Task brief: Go through the listing below and gather every line with the word "Blender".

Raw data:
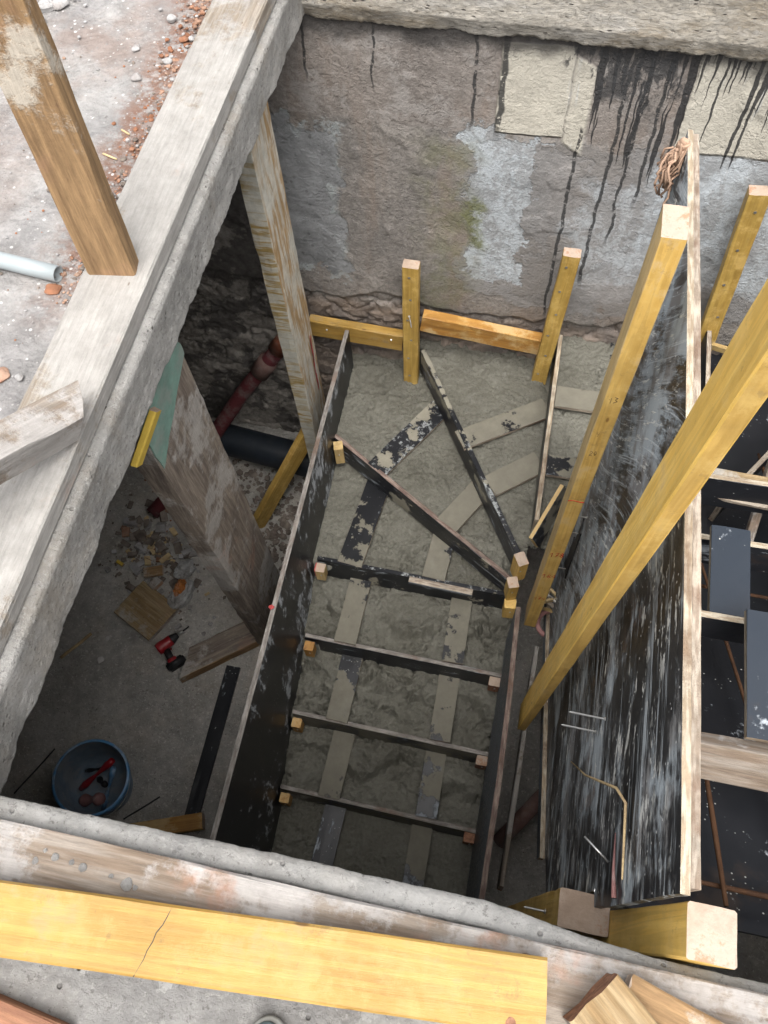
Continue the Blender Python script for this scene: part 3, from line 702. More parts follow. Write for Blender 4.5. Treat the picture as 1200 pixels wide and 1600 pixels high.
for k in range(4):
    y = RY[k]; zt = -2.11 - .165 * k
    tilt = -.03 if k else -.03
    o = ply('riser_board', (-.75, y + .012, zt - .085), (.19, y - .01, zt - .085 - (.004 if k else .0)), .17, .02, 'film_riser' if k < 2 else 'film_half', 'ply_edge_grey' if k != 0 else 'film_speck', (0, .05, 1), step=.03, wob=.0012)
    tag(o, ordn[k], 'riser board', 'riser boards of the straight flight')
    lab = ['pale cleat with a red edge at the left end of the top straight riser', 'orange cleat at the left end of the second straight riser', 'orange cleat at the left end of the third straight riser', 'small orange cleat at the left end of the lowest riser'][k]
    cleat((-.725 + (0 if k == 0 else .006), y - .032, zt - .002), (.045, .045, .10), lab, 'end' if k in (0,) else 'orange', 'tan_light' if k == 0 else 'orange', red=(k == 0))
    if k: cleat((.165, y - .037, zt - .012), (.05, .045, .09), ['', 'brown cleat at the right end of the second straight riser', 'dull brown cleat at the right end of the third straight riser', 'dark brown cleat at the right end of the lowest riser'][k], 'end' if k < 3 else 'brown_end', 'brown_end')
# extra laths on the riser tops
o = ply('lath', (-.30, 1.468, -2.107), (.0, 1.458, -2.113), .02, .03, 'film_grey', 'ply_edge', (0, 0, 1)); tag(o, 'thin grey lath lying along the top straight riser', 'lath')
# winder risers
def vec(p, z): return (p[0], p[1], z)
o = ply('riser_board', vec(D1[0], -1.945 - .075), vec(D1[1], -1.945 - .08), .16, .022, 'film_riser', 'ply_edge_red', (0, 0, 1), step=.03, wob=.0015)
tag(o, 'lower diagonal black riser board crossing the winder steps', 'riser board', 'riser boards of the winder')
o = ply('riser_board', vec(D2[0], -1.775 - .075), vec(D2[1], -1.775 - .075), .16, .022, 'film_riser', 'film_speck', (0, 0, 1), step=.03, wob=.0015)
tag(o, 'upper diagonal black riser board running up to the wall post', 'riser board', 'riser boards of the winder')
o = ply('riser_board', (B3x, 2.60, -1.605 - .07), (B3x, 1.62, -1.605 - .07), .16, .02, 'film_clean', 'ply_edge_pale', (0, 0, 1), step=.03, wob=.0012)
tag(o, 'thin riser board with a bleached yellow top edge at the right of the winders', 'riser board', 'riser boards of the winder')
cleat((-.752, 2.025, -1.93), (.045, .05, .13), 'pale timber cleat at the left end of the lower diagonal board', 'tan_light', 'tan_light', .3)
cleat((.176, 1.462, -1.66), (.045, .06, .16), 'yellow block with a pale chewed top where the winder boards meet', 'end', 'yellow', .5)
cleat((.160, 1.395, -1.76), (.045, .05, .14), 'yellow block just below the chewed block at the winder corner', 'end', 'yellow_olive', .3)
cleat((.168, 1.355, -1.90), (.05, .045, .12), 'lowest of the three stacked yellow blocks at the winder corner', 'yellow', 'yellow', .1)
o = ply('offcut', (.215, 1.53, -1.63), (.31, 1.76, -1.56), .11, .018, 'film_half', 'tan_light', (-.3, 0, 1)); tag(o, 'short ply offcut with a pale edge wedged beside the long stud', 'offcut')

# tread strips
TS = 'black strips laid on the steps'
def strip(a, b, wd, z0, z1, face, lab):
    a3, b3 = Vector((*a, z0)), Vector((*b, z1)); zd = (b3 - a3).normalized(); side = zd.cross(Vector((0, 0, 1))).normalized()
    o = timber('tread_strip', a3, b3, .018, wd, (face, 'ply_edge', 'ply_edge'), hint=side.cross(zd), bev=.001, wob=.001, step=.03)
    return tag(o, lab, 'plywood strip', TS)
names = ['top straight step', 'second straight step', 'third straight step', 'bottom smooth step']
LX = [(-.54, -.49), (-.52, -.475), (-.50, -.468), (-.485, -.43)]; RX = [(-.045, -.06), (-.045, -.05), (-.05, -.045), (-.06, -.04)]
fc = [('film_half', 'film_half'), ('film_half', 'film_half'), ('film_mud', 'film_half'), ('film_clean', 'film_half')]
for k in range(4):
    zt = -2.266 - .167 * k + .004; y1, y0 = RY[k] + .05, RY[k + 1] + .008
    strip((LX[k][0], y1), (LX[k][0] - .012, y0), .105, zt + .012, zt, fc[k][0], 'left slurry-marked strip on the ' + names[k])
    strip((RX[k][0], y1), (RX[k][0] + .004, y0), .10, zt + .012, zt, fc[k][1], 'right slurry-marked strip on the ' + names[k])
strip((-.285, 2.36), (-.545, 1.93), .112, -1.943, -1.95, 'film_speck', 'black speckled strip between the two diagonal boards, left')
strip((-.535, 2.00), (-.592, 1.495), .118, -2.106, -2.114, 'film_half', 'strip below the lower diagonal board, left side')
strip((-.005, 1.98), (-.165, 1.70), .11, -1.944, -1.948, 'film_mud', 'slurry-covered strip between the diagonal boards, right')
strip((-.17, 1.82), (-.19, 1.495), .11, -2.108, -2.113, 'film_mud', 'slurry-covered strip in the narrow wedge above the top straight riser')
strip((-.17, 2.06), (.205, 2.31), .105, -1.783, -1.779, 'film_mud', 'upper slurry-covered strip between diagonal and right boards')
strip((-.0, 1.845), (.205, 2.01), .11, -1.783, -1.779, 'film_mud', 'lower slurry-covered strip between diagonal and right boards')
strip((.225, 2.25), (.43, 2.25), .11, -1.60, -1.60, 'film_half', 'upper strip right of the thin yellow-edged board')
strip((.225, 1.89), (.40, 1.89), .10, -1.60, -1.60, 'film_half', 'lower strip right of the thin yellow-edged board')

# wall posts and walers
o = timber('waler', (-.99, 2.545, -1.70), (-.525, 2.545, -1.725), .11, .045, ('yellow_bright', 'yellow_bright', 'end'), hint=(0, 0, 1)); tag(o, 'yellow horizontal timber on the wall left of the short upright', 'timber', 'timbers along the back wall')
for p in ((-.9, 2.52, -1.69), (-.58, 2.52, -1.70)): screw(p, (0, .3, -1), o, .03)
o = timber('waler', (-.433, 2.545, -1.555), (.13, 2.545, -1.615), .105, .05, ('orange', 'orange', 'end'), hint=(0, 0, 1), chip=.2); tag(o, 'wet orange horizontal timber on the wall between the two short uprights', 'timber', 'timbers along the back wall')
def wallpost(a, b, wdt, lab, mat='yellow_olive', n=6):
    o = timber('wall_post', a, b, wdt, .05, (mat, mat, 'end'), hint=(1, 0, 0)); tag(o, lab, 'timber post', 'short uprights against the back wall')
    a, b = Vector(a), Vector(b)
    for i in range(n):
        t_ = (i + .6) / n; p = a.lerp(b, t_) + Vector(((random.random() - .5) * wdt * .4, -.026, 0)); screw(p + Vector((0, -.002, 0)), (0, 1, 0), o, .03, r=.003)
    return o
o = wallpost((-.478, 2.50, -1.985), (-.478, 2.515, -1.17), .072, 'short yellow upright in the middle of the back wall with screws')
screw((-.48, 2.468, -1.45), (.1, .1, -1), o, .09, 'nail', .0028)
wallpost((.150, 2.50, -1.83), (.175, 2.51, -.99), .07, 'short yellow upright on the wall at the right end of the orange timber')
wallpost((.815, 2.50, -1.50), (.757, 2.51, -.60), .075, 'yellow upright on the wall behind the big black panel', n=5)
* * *
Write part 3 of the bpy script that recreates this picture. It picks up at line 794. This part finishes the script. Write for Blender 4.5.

Task solution:
Continue the Blender Python script for this scene: part 3, from line 702. More parts follow. Write for Blender 4.5. Treat the picture as 1200 pixels wide and 1600 pixels high.
Write part 3 of the bpy script that recreates this picture. It picks up at line 794. This part finishes the script. Write for Blender 4.5.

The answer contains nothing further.